A Deeper Look: Dispersion Compensation

Different terms are used when talking about second-order dispersion. These describe related but different aspects of second order dispersion and are not all interchangeable.

• GVD (group velocity dispersion) is a material specific constant, describing how a given material affects light of different wavelengths. Being a constant, it cannot be changed and is specified in fs² per unit length (commonly fs²/mm).
• GDD (group delay dispersion) is the integral of GVD over the length of an optical element. Also, in an optical system with multiple dispersive elements, the system GDD is the sum of the GDD for all those elements. Because of this, it is possible to change the GDD of an optical system by adding compensatory elements. GDD is specified as fs².
• The term “chirp” generally refers to the GDD of a system. It describes the fact that the different frequencies in a pulse are separated in time, with the lower frequencies running ahead of the shorter ones. In sound waves, this spread of frequencies results in a chirping sound, leading to the use of the term in optics.

Fully compensating the GDD of all elements in the optical path of a microscope yields the shortest possible pulse out of the microscope objective, and thus the most efficient multiphoton excitation.

GDD compensation is routinely achieved by splitting the different wavelengths of the laser pulse and having the longer wavelength components travel a larger geometric distance than the shorter wavelength components, thereby delaying these. While it is possible to use optical gratings to achieve this, the most widespread approach is to use prisms.

In a prism pre-chirper, the pulses are spectrally split by a first prism. The resulting “rainbow” then passes through a second prism, with the longer wavelengths travelling through the wider part of the prism and consequently being delayed more than the shorter wavelengths. The light is then reflected back through the two prisms, doubling the experienced delays before being recombined to a (collimated) beam (see top panel of Figure 2 below). To allow the returning beam to be spatially separated from the incoming beam, the mirror is often slightly tilted, so that the beam returns at a different height from the incoming one (see inset in Figure 2). Alternatively, two mirrors in a roof-top configuration (i.e. closely spaced at a right angle to each other) can be used to parallel shift the returning beam. After this double pass through the two prisms, the shorter wavelengths are ahead of the longer wavelengths in the pulses (e.g. a negative chirp).

(Fine) adjustment of the amount of negative chirp is achieved by adjusting the position of the second prism (see lower panel of Figure 2). Both moving the prism along the optical axis (left) as well as changing how far the prism is inserted into the beam (right) will change the amount of GDD. The closer the two prisms are together and the thinner the prism section in the beam, the smaller the difference in wavelength-dependent delay. Both approaches can be found in commercially available prism pre-chirpers – with both having their own implementation challenges.
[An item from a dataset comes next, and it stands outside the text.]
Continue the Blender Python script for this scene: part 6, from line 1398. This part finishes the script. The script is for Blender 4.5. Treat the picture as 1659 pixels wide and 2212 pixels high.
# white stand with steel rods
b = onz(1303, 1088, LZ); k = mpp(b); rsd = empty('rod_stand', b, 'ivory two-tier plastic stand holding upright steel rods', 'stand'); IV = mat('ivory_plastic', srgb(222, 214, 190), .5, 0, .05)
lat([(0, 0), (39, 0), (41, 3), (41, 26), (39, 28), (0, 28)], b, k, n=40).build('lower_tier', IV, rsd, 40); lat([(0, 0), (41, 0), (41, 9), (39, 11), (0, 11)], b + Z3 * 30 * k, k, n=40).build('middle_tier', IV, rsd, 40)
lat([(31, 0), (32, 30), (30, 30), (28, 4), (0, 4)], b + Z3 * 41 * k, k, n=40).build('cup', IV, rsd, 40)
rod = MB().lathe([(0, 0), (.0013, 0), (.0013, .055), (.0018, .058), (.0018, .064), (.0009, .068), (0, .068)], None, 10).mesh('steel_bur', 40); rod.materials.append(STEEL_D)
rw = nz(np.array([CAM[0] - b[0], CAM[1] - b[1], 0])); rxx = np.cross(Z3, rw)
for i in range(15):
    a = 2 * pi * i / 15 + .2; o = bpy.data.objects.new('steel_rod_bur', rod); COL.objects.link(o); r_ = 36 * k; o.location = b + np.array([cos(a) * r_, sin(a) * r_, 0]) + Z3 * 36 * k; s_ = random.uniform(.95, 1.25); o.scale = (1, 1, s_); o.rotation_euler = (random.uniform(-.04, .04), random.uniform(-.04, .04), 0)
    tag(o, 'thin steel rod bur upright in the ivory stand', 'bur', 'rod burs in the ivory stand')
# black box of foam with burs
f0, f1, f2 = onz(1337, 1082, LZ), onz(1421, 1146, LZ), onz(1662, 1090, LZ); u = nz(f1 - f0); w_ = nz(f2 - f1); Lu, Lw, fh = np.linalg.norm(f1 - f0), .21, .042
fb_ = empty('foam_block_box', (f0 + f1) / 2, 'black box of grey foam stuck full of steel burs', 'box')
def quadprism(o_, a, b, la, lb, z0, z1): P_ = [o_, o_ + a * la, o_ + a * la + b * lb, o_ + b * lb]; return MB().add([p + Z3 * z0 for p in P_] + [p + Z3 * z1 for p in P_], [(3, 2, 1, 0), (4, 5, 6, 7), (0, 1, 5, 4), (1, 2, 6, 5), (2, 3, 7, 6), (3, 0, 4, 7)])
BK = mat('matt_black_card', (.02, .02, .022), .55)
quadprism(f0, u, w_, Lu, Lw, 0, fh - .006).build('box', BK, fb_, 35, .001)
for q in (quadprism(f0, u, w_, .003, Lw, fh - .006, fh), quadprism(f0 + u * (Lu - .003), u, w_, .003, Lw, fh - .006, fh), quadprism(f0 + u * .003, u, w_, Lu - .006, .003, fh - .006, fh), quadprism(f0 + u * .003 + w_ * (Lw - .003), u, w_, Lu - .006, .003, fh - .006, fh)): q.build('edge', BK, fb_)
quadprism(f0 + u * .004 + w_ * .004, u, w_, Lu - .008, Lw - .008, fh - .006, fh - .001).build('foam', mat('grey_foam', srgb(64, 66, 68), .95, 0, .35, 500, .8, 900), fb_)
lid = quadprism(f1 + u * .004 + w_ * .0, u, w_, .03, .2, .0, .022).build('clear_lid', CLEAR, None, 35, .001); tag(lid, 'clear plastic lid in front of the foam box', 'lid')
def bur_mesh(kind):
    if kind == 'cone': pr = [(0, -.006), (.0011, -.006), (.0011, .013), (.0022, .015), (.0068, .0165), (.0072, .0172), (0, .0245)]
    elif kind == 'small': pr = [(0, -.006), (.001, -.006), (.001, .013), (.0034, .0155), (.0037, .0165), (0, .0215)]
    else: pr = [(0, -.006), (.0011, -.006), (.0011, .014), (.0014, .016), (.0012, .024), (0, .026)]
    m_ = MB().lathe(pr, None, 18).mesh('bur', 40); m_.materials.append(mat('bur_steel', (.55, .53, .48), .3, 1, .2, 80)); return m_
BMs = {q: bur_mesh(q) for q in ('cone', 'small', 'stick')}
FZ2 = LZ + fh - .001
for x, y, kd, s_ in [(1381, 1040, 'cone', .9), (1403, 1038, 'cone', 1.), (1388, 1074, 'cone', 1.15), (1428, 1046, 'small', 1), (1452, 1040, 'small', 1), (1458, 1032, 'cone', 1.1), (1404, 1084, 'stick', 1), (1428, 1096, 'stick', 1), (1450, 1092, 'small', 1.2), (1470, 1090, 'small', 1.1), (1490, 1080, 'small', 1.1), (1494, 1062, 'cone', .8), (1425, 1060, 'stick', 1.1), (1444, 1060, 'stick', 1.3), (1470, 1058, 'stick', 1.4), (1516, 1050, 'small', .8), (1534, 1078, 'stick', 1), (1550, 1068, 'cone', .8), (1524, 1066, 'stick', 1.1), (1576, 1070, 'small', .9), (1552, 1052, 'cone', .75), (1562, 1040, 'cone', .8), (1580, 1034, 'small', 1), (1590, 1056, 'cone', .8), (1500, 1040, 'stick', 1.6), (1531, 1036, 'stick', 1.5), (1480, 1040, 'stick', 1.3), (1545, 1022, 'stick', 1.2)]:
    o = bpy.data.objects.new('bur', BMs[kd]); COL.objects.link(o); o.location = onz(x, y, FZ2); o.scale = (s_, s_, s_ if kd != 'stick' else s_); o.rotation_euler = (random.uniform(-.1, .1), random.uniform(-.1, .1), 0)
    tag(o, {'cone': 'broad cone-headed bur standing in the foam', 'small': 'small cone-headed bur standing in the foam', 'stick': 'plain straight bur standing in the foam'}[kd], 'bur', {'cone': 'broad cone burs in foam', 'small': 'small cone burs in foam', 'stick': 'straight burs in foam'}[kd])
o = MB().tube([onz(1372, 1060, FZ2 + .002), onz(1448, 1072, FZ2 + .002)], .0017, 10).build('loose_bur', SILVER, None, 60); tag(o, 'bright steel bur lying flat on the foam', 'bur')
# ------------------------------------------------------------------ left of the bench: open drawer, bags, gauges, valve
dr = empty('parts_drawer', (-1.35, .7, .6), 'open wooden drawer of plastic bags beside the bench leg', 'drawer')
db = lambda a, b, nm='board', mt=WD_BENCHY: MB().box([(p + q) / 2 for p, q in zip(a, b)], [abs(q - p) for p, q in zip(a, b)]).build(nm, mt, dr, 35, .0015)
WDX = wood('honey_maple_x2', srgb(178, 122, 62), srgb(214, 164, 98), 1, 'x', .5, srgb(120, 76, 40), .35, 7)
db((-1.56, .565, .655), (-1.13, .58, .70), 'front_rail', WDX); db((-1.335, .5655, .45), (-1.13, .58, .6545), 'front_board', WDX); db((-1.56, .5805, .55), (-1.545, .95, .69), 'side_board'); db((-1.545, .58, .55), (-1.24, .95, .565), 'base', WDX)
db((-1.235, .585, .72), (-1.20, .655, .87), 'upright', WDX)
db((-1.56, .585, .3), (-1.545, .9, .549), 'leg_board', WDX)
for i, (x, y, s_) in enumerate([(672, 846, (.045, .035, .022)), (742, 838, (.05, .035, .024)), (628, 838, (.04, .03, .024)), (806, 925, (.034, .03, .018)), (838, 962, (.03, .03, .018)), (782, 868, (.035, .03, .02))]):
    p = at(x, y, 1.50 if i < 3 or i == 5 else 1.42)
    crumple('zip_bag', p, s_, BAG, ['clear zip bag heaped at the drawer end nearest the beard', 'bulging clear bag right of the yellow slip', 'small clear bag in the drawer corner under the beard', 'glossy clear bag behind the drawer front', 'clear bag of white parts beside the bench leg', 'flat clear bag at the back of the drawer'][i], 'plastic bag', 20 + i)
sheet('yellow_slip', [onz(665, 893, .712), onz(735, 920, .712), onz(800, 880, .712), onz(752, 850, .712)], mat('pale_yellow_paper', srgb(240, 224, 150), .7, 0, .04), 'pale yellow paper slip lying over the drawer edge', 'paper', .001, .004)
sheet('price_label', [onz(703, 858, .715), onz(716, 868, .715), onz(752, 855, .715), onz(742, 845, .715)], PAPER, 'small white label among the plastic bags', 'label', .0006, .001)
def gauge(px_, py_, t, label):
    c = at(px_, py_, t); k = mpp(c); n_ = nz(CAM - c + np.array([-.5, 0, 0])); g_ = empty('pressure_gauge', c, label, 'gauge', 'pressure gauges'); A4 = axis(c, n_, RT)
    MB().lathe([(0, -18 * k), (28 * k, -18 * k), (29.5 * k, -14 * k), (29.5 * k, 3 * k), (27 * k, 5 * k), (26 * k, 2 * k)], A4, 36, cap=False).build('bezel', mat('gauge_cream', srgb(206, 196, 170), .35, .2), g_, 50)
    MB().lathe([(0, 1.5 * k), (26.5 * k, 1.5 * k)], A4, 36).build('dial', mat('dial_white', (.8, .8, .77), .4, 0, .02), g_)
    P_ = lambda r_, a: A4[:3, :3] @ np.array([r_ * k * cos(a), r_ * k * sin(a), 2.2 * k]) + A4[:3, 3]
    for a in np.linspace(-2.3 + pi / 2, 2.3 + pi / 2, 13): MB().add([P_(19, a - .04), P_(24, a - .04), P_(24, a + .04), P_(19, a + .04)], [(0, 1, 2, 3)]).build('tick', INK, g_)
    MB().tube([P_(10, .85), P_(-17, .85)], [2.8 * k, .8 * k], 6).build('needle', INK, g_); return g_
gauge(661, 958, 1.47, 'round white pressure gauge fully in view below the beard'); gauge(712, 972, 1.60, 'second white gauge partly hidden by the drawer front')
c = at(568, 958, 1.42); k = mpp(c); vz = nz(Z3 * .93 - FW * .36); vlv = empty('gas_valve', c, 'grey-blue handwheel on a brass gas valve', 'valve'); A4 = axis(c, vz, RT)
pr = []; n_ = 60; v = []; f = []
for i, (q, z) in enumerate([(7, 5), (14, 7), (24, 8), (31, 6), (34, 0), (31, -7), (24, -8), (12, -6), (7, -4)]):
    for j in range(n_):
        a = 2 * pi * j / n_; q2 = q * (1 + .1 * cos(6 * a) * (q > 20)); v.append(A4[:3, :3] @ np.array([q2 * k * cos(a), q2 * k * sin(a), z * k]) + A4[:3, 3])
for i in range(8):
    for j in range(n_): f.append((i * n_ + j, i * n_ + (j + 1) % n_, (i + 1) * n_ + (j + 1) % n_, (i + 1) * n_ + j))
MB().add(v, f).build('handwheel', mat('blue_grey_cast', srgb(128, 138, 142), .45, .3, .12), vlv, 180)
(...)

No matter which is varied, the prism distance or the insertion of the second prism, the respective fixed parameter needs to be set up carefully initially, to ensure the best possible performance. If more negative chirp than can be achieved with a reasonable increase in the prism distance is needed, it is possible to reflect the beam back into the prism path for one or more further double passes (see inset in Figure 2).

As pulse lengths shorten, the effects of GDD become more pronounced. At the same time, once pulses get into the 50 to 70 fs range, the impact of higher order derivatives of dispersion, so-called “higher order dispersion” become increasingly relevant. Here, the most dominant form is third-order dispersion (TOD). Both GDD and TOD lead to a decrease in peak power, but through different effects: GDD broadens pulses, symmetrically spreading the pulse energy over more time. In contrast, TOD causes energy to be moved from the core of the pulse, up to the point of creating something similar to satellite pulses (see Figure 4).

As pulse lengths shorten (below x fs), second-order dispersion has less impact on the pulse and higher-order derivatives become the dominant source of dispersion.

The concern here is that, in contrast to GDD, compensating for TOD is not straightforward. While the technology for compensating TOD exists, as of today suitable stand-alone commercial solutions for microscopy do not exist. This leaves avoidance of TOD as the only viable strategy for the time being.

Where does TOD arise? Just like GVD, it is a property of the optical materials that make up the microscope. As with GDD, this effect is more pronounced when using short pulses (anything above 70 fs tends to be of less concern). Unfortunately, in multiphoton microscopes the biggest source of TOD tends to be the prism-compressor used to compensate GDD. The larger the required GDD compensation range, the more TOD will be added. This is a result of the increasing amount of prism material that the pulses travel through in the course of the pre-chirping, but the geometric effect of the prisms on the beam also contributes.